— To do —
Please pull out every line that includes the string "this".

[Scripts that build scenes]
▶

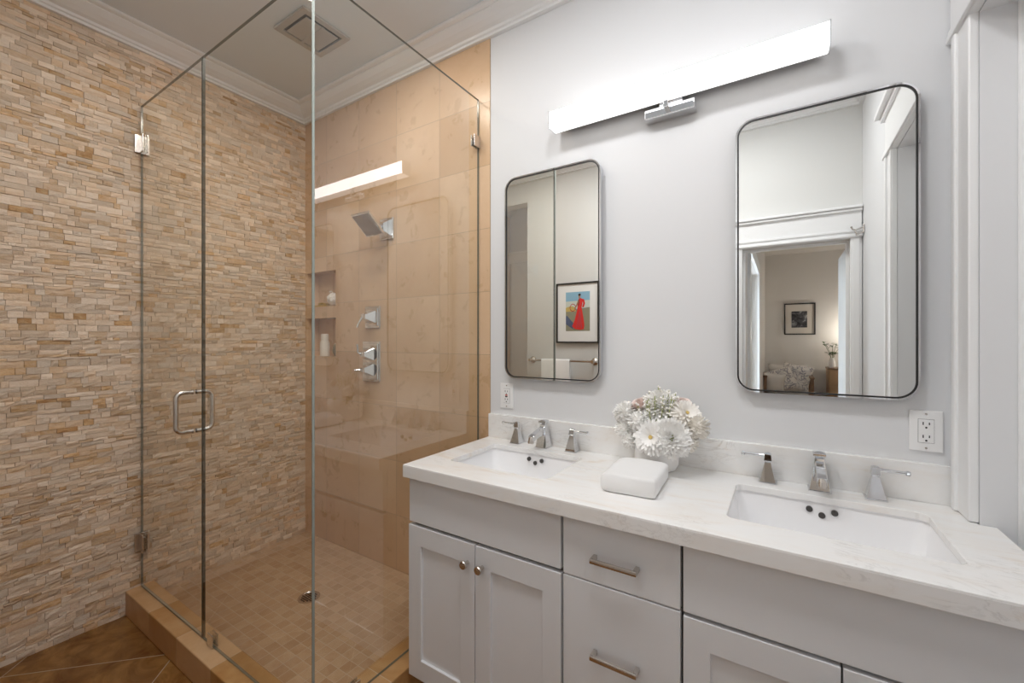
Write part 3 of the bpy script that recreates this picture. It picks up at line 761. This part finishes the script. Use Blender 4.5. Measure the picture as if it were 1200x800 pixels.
def pompon(c, R, label, mat=M_petal, k=170, name='pompon_flower', grp='white pompon blooms'):
    t = thing(name, label, 'flower', c, 0, grp); c = Vector(c); bm = BM(); rg = random.Random(len(label)*13)
    bmesh.ops.create_icosphere(bm, subdivisions=2, radius=R*.72)
    for v in bm.verts: v.co += c
    for i in range(k):
        zz = 1-2*(i+.5)/k
        if zz < -.8: continue
        th = i*2.39996; r = math.sqrt(1-zz*zz); d = Vector((r*math.cos(th), r*math.sin(th), zz))
        up = (Vector((0, 0, 1))-d*d.z); up = up.normalized() if up.length > .05 else Vector((1, 0, 0))
        dr = (d*.75-up*rg.uniform(.1, .6)+d.cross(up)*rg.uniform(-.35, .35)).normalized()
        petal(bm, c+d*R*.62, dr, (d*.8+up*.6).normalized(), R*.42*rg.uniform(.9, 1.1), R*.36, .3, .5)
    obj('petals', bm, mat, t); stem_to(t, c, stem_foot(c)); return t
def rose(c, n, R, label):
    t = thing('rose', label, 'flower', c, 0, 'blush roses'); n, a, b = axes(n); c = Vector(c); bm = BM()
    for li in range(6):
        k = 3 if li < 2 else 5; rr = R*(.22+.15*li); hh = R*(1.25-.08*li)
        for i in range(k):
            th0 = 2*PI*i/k+li*.7; W = 2*PI/k*.72; prev = None
            for s in range(6):
                th = th0+W*(s/5-.5)*2*.8; d = a*math.cos(th)+b*math.sin(th); row = []
                for q in range(5):
                    f = q/4; flare = rr*(.55+.5*f+(.25*li/5)*f*f); e = 1-.22*abs(s/2.5-1)**2.4
                    row.append(bm.verts.new(c-n*R*.5+d*flare+n*hh*f*e))
                if prev:
                    for q in range(4):
                        fc = bm.faces.new((prev[q], row[q], row[q+1], prev[q+1])); fc.smooth = True
                prev = row
    obj('petals', bm, M_pink, t); stem_to(t, c-n*R*.4, stem_foot(c)); return t
mum((2.349, -.188, 1.022), (-.1, -1, .35), .064, 'large open white chrysanthemum with yellow centre low in the bouquet above the towel')
mum((2.412, -.182, 1.030), (.22, -1, .38), .064, 'large full white chrysanthemum low in the bouquet, just right of the yellow-centred one', center=False, full=True)
mum((2.356, -.095, 1.130), (.0, -.6, .8), .062, 'white chrysanthemum at the top of the bouquet among the bud sprigs', center=False, full=True)
mum((2.448, -.118, 1.102), (.5, -.6, .6), .055, 'cream white chrysanthemum at the upper right side of the bouquet', M_cream)
pompon((2.237, -.110, 1.083), .042, 'round white pompon bloom at the far left of the bouquet')
pompon((2.483, -.125, 1.062), .040, 'pale cream pompon bloom at the far right of the bouquet', M_cream)
pompon((2.293, -.155, 1.066), .033, 'small white bloom between the round pompon and the yellow-centred flower', k=120)
pompon((2.232, -.125, 1.030), .031, 'small white bloom low at the left edge of the bouquet', k=110)
pompon((2.262, -.142, .992), .030, 'small white bloom hanging lowest on the left over the vase rim', k=110)
pompon((2.455, -.135, 1.010), .034, 'small cream bloom hanging lowest on the right over the vase rim', M_cream, k=120)
rose((2.281, -.095, 1.117), (-.3, -.5, .8), .026, 'blush pink rose at the upper left of the bouquet')
rose((2.432, -.080, 1.133), (.25, -.35, .9), .022, 'blush pink rose at the upper right of the bouquet')
rg = random.Random(3)
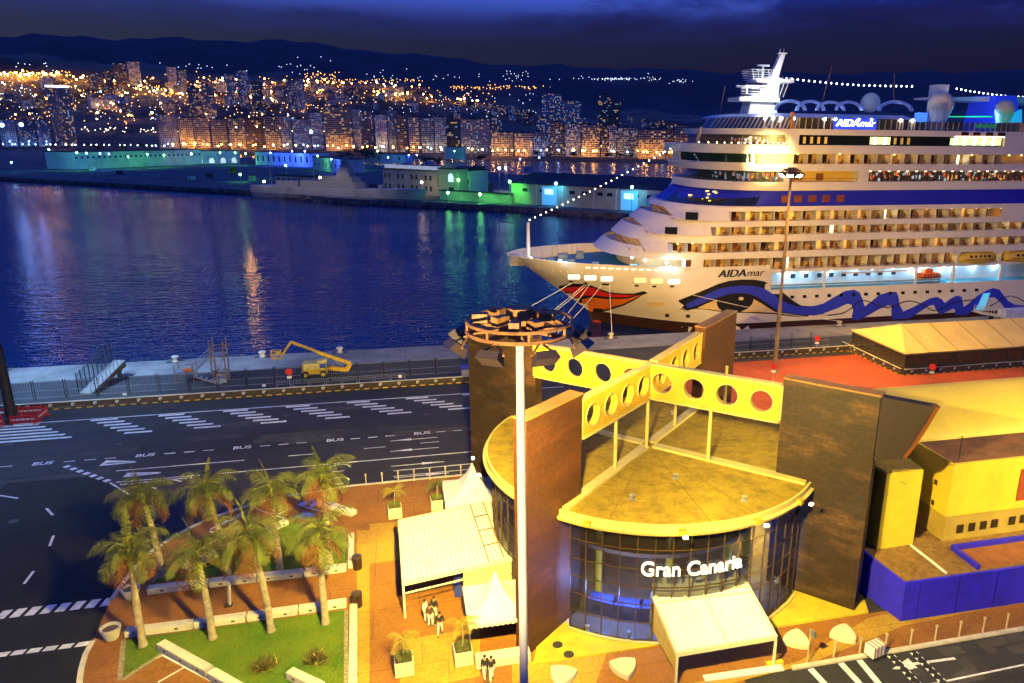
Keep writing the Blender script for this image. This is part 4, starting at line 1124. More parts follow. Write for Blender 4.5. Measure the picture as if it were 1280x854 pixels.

◀

— Exercise answer —
Write part 3 of the bpy script that recreates this picture. It picks up at line 761. This part finishes the script. Use Blender 4.5. Measure the picture as if it were 1200x800 pixels.
Keep writing the Blender script for this image. This is part 4, starting at line 1124. More parts follow. Write for Blender 4.5. Measure the picture as if it were 1280x854 pixels.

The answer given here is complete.